Preferiría yo también que, en lugar de los ministros de asuntos exteriores, que tantos desaguisados suelen causar en el (des) concierto internacional, encomendáramos la liberación de las personas apresadas a la “Orden de la Santísima Trinidad y de la Redención de Cautivos”, fundada allá en los amenes del siglo XII y que tan fecundos frutos han rendido a la humanidad. Por de pronto a los españoles consiguieron devolvernos a Miguel de Cervantes -¡ahí es nada!- quien, si logró escribir la obra por la que somos conocidos en el mundo, es por la mediación de los padres trinitarios que se fueron a Argel a sacarlo de las garras de sus captores, justo cuando el escritor estaba metido en un barco -que no era un crucero de lujo- rumbo a Constantinopla, atado con grilletes muy molestos por lo lacerantes. Porque la verdad es que el muy insensato se había intentado escapar varias veces de una forma bastante chapucera. Ello hizo que sus dueños no se fiaran un pelo de sus mañas y por eso lo cargaron de cadenas para tratar de sofrenar sus ansias de librarse del mahometano y volver al más familiar mundo cristiano.

Al final fueron los padres trinitarios quienes, sin alharacas aunque con la bolsa llena, se lo trajeron para acá asegurándonos de esta forma tan eficaz la gloria literaria perpetua.
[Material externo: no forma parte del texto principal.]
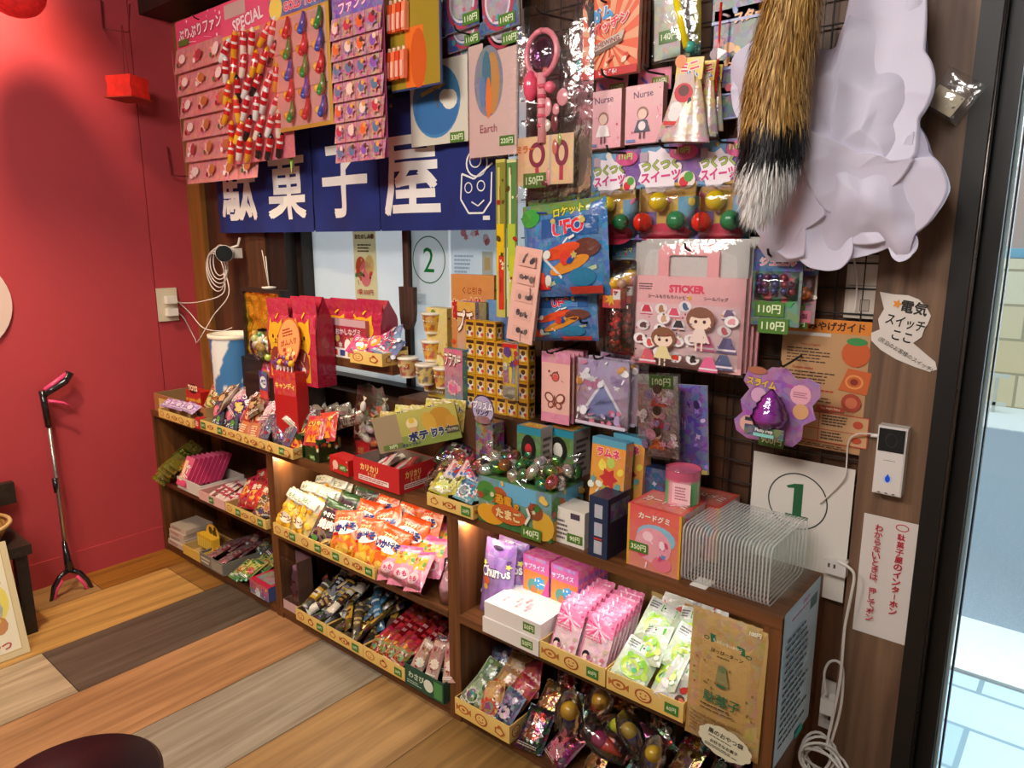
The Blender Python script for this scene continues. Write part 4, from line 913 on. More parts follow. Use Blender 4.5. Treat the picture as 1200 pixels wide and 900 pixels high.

Y prefiero por último la forma en que Belmonte libera a su novia Costanza y con ella a Pedrillo y a la inglesa Blonde en “el rapto del serrallo”, la filigrana operística de Mozart. Belmonte no llama en su auxilio a los servicios diplomáticos ni enreda con idas y venidas ni llamadas con el móvil, Belmonte se va por esos mundos, henchido de ternura, en busca de su amada que se halla cautiva en el exótico mundo oriental. Llega al palacio del Pachá Selim y allí tiene que habérselas con el tosco y rudo Osmin que le ignora y se burla de él, de un noble cristiano. Pero él sigue perseverante, canta maravillosamente arias que ponen la carne de gallina, trenza una serie de tretas con Pedrillo y, por medio de ellas, consigue ser nombrado arquitecto del Pachá. Con todo, tiene dificultades para acceder al palacio porque Osmin recela de Belmonte. Preparan la fuga pero en el último momento fracasa y entonces aparece el Pachá quien se entera de que Belmonte es el hijo de su peor enemigo crisitiano y es la ocasión que Osmin utiliza para aconsejar que les dé tratamiento de alfanje pero el Pachá se emociona al ver el espectáculo del amor y les perdona a todos: Belmonte se va con su Costanza y Pedrillo con su Blonde. Triunfa la benevolencia de un Pachá que muestra así la máxima generosidad. Hay que tener en cuenta que, en la época de Mozart, ya el turco había dejado de entretenerse asediando Viena de vez en cuando.

Dígame quien me haya leído: toda esta emoción religiosa y lírica ¿se ve hoy por alguna parte?